[INFORMATION PROVIDED start]

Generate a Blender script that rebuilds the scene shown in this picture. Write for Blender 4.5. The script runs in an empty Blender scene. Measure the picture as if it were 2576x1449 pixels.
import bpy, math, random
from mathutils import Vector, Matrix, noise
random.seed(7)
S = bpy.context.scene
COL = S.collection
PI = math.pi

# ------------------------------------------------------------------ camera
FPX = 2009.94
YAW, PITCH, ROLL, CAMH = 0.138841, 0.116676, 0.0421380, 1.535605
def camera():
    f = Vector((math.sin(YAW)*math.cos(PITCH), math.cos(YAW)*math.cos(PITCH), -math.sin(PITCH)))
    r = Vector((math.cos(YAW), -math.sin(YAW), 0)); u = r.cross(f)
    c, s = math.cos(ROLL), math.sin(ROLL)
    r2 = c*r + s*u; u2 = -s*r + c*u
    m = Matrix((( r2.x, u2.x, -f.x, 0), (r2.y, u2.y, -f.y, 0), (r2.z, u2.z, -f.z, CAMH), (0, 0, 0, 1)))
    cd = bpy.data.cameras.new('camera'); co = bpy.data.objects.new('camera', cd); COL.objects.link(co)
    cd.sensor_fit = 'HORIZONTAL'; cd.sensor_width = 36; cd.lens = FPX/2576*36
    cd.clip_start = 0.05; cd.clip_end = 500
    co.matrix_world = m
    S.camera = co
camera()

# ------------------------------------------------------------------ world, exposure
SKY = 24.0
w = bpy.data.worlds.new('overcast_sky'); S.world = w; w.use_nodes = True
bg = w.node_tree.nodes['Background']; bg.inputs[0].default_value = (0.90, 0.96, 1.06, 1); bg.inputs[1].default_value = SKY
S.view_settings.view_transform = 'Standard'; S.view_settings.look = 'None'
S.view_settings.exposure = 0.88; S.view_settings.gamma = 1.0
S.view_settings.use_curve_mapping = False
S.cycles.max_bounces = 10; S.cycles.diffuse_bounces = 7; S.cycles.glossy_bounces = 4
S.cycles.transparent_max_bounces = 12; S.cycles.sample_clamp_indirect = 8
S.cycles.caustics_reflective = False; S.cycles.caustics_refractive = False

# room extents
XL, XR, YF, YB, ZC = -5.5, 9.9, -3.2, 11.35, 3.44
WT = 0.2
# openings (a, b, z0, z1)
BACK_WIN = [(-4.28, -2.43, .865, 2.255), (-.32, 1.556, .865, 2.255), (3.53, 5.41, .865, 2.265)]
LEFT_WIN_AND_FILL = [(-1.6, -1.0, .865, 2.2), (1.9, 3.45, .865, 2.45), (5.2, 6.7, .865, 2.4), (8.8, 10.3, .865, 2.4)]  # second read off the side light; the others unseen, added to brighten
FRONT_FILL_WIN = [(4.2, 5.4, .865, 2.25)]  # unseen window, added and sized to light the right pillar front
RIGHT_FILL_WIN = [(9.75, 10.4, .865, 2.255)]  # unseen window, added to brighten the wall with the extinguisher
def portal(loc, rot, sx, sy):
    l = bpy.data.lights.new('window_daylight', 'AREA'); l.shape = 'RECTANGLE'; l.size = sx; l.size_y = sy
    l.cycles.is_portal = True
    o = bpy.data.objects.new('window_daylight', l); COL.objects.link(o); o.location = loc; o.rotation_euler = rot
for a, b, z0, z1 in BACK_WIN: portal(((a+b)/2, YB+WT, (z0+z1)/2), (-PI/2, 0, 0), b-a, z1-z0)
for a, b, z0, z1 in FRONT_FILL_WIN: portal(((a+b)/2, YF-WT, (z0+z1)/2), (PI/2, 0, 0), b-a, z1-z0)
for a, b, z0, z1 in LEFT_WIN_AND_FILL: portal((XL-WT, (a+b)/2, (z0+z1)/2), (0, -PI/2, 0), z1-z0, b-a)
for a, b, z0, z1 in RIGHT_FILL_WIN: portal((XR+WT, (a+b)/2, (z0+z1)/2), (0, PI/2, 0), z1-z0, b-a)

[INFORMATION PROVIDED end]

* **PROBLEM STATEMENT**:
Take the lines above from the first through the one containing "PI = math.pi" and reproduce them exactly; include nothing else.

* **OUTPUT BELOW**:
Generate a Blender script that rebuilds the scene shown in this picture. Write for Blender 4.5. The script runs in an empty Blender scene. Measure the picture as if it were 2576x1449 pixels.
import bpy, math, random
from mathutils import Vector, Matrix, noise
random.seed(7)
S = bpy.context.scene
COL = S.collection
PI = math.pi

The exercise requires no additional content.